Gli ultimi anni del G. furono rattristati, oltre che dal perdurare dell'esilio in Francia, da dispiaceri familiari: la morte della moglie; la misteriosa scomparsa del figlio Antonio nell'America del Sud, dov'era andato non ancora ventenne per combattere sotto il comando di S. Bolívar; l'ingratitudine del figliastro Filippo al quale, come ad Antonio, aveva procurato la migliore istruzione militare in Francia; l'impossibilità di rivedere la madre, i fratelli e le sorelle viventi in Sicilia (svanita una speranza di rimpatrio concepita all'epoca della rivoluzione napoletana del 1820, il G. fu a Malta dall'ottobre al dicembre 1825, ma nessuno dei suoi osò sfidare la polizia borbonica per andare a incontrarlo).
Rimasto solo con una figlia giovanissima, Adolfina, morì a Parigi il 25 apr. 1827.
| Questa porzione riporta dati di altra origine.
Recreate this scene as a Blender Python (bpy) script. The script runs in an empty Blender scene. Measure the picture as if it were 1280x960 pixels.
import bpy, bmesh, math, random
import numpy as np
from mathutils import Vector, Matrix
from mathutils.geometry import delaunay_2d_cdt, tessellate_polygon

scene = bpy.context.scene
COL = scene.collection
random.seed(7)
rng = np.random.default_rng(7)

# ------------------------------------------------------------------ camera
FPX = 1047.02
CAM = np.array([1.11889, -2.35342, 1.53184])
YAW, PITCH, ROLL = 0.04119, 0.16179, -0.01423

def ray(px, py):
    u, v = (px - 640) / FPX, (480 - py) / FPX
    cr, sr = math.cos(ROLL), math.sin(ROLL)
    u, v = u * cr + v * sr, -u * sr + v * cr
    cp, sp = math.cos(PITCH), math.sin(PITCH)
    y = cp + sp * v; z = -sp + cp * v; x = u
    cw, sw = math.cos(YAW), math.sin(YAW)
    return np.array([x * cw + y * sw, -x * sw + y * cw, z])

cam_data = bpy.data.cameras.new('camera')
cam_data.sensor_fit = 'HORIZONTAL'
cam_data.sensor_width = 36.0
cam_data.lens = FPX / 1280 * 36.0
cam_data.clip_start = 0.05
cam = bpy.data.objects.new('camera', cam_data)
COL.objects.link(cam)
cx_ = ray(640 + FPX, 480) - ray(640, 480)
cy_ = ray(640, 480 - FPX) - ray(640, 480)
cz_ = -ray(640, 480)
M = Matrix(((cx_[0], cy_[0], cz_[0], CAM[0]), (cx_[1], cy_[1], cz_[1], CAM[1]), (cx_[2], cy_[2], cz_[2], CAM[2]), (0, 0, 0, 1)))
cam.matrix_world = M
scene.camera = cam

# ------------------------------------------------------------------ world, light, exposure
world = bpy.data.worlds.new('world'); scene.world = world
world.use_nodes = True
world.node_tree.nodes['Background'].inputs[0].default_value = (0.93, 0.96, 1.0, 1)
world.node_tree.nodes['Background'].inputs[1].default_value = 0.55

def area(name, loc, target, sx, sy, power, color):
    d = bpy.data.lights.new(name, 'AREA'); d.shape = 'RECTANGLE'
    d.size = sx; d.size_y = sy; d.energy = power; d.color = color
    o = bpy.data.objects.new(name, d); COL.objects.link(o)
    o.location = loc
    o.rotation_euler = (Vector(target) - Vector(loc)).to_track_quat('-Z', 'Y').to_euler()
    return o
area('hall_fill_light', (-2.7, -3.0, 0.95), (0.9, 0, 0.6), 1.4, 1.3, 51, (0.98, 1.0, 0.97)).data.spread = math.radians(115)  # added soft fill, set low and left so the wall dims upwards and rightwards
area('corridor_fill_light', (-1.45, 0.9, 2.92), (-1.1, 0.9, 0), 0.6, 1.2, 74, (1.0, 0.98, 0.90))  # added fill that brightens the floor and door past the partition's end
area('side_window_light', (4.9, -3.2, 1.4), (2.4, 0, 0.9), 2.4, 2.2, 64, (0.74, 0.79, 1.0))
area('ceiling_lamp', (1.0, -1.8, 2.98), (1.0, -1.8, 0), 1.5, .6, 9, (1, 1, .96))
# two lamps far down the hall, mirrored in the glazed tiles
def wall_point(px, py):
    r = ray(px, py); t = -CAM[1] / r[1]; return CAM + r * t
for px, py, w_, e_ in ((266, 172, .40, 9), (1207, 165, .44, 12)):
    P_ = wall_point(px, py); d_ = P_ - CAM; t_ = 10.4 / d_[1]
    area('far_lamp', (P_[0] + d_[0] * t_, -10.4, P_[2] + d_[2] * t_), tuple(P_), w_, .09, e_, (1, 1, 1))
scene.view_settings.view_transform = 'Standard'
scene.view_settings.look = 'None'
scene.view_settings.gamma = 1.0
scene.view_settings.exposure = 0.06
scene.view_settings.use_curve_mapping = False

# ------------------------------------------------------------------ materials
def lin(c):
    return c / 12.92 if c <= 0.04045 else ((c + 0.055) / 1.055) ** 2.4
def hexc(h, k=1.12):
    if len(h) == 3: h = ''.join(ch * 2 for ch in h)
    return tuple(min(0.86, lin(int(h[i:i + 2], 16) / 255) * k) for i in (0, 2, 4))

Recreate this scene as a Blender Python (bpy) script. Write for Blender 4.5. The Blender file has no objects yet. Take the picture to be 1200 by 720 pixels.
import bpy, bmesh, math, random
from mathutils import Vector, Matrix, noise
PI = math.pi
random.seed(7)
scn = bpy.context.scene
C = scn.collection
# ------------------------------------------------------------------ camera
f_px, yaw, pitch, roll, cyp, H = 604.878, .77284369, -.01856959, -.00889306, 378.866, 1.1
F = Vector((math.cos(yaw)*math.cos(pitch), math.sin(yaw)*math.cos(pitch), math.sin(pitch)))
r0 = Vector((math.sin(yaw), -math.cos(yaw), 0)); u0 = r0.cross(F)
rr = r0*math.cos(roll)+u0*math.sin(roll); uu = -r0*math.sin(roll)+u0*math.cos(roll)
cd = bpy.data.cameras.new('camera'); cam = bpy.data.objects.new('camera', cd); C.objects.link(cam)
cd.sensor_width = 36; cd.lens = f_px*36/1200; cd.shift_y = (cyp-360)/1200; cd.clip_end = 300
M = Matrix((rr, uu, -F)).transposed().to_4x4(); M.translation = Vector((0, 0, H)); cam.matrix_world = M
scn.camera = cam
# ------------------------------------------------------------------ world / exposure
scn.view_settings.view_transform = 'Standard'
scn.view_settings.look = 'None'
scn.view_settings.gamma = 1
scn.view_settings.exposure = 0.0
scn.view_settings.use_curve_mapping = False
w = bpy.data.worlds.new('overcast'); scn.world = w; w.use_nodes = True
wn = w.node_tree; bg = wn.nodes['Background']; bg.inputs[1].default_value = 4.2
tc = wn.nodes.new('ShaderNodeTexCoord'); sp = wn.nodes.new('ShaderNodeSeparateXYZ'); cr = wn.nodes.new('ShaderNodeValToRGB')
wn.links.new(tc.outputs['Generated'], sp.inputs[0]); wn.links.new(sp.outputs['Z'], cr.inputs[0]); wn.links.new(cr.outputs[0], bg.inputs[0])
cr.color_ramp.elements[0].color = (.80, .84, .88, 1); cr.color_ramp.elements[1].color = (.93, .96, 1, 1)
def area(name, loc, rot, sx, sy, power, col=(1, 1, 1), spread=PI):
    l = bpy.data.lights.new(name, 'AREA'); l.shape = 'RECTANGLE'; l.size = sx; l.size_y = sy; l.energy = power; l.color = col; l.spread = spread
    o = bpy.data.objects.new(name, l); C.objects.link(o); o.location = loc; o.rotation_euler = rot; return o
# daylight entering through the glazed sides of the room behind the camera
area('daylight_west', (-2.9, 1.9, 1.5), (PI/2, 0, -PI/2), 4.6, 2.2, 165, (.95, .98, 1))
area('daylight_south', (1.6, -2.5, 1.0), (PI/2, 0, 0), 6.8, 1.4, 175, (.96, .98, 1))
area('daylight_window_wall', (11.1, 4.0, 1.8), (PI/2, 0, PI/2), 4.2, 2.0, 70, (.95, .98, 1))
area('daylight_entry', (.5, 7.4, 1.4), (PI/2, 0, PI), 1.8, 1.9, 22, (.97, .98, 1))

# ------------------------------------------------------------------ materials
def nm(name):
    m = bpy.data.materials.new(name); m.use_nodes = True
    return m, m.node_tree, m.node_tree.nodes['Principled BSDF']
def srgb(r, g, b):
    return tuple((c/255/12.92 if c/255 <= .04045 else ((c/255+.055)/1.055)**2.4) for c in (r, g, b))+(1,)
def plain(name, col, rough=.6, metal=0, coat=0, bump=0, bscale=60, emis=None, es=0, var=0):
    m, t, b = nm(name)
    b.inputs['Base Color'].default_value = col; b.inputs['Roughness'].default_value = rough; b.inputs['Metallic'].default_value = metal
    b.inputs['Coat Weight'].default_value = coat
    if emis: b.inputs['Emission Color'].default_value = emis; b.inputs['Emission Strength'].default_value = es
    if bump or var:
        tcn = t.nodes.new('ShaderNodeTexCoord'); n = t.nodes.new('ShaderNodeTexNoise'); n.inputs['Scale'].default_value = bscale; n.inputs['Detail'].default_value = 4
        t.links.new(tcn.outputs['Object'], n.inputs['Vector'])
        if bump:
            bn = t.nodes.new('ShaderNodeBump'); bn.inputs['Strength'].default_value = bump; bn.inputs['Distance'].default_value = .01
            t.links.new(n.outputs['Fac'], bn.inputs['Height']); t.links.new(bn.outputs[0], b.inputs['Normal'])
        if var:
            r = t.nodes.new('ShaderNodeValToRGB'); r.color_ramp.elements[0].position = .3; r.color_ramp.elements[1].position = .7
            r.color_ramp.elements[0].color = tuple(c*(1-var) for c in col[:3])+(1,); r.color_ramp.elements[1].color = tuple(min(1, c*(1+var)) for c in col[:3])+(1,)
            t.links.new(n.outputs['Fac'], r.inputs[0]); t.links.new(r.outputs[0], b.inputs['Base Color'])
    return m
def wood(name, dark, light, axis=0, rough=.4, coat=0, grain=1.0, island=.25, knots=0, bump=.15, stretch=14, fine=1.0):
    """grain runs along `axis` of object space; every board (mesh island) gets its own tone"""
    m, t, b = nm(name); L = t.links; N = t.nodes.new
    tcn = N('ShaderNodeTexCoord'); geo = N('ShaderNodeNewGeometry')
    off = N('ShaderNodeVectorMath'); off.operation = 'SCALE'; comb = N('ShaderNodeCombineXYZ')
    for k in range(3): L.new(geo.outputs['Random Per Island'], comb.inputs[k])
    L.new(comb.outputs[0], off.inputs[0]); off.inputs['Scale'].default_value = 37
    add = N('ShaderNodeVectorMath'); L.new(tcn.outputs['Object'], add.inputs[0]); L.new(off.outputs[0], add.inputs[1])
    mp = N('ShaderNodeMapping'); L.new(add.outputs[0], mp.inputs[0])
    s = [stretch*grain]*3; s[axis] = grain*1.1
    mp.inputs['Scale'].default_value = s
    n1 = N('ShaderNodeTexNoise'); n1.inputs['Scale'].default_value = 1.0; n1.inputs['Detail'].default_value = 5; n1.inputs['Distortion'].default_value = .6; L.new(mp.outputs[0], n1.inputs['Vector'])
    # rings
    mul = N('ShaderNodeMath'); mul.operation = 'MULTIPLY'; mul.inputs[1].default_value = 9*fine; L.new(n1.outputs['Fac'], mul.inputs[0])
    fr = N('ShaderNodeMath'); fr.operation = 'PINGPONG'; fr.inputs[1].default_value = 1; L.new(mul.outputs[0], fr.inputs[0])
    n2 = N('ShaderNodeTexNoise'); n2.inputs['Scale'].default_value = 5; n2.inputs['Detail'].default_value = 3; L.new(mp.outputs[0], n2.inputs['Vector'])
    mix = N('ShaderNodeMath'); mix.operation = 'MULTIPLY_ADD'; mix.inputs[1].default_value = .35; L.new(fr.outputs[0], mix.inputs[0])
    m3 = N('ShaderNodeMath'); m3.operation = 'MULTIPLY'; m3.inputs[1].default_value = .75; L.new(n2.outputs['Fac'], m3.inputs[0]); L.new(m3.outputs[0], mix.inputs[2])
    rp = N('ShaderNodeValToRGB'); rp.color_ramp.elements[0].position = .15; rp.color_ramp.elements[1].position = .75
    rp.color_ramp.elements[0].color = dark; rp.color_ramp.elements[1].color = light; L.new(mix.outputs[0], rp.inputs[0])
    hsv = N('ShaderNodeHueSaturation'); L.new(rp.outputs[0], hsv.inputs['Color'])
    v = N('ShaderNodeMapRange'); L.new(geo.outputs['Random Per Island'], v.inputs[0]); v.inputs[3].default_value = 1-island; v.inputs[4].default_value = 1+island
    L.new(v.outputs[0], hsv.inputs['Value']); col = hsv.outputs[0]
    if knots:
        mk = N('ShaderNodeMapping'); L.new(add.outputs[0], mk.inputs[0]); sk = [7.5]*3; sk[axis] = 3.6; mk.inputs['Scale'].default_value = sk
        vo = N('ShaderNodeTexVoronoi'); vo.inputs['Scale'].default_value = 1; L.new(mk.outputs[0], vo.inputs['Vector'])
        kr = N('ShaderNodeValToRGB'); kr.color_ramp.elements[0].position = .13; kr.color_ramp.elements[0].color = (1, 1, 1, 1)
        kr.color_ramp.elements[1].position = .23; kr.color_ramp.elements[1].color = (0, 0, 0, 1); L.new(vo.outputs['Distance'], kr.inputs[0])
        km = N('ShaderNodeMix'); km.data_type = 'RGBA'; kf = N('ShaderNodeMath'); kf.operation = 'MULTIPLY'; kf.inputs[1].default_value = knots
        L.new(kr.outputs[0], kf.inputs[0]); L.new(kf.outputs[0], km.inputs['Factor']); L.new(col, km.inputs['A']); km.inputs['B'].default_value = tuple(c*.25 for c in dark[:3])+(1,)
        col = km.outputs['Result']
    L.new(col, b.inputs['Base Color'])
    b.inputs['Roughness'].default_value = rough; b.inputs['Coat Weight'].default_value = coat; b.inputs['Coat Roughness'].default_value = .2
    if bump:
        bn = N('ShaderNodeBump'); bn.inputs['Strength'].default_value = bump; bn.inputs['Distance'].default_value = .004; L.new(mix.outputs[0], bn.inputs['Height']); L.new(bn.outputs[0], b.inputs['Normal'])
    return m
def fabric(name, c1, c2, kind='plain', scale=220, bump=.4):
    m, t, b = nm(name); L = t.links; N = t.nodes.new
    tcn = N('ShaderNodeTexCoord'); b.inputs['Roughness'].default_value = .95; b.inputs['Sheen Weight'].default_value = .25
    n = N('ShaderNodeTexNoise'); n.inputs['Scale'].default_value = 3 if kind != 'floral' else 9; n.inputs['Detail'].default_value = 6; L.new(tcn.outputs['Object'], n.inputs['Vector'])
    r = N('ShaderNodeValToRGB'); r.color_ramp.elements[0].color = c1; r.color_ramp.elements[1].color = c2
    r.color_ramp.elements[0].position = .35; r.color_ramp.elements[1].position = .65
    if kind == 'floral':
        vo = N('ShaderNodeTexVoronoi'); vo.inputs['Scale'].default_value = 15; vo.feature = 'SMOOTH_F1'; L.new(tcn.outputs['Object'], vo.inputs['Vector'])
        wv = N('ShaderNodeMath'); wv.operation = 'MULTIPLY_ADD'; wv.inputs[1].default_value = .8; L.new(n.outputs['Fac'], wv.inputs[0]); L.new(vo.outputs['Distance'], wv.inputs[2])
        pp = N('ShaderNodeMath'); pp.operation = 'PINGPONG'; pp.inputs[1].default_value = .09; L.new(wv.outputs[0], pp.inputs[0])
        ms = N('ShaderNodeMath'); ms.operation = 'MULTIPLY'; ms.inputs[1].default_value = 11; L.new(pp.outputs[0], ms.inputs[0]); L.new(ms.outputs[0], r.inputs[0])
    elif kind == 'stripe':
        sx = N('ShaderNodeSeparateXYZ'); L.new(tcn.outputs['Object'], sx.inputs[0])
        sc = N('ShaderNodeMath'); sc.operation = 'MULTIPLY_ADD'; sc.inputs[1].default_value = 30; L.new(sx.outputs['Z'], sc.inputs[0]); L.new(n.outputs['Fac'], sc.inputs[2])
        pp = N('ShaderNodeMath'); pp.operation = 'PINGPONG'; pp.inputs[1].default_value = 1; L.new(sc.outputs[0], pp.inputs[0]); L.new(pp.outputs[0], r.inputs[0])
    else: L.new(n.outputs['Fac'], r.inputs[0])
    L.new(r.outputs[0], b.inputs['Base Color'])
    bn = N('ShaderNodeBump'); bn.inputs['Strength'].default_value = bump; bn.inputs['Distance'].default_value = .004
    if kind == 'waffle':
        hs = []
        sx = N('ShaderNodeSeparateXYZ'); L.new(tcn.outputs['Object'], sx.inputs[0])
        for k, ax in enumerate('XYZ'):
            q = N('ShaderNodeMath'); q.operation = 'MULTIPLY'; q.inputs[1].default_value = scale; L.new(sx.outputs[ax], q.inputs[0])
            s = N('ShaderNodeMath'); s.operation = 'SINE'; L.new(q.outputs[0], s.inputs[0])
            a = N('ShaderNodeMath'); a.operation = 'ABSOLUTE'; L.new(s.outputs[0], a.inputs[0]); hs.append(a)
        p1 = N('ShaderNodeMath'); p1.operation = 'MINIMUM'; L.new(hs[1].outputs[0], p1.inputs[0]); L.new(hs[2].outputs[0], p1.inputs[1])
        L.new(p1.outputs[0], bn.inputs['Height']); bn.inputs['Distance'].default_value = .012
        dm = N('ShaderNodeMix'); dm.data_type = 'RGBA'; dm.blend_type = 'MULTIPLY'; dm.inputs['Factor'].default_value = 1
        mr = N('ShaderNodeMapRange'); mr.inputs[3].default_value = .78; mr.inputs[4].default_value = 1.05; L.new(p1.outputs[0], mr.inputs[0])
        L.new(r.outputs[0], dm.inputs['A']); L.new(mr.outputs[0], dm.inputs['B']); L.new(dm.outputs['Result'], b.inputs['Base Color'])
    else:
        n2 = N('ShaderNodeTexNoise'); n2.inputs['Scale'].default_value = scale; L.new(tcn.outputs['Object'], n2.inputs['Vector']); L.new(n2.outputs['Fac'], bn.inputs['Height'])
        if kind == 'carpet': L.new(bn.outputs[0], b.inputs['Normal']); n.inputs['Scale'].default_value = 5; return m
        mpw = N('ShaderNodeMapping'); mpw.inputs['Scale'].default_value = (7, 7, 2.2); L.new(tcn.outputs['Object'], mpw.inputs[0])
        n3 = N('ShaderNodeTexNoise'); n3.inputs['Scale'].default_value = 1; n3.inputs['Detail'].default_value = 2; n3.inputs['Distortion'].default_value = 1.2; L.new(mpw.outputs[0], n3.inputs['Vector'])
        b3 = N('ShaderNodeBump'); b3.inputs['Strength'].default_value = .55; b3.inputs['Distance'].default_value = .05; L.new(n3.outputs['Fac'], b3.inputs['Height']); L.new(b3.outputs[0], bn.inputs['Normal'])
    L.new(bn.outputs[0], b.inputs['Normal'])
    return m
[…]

Fonti e Bibl.: L. Vigo, Vita militare, civile e letteraria, ed analisi di tutte le opere di A.G., in Nuove Effemeridi siciliane, III (1871), (poi rist. parzialmente in Id., Opere, III, Acireale 1882); M. Calì, Merito e patriottismo. Profili biografici e critici, Acireale 1884, pp. 63-142 (con un profilo del G. e un'appendice di documenti, lettere e brani della Charte turque e de La Sainte-Alliance); A. D'Ancona, Carteggio di MicheleAmari, II, Torino 1896, pp. 285 s. (lettera dell'Amari a M. Calì del 22 apr. 1884, sul G.); V. Frosini, Esuli siciliani al seguito di Napoleone, in Risorgimento in Sicilia, I (1965), 1-2, pp. 24-29.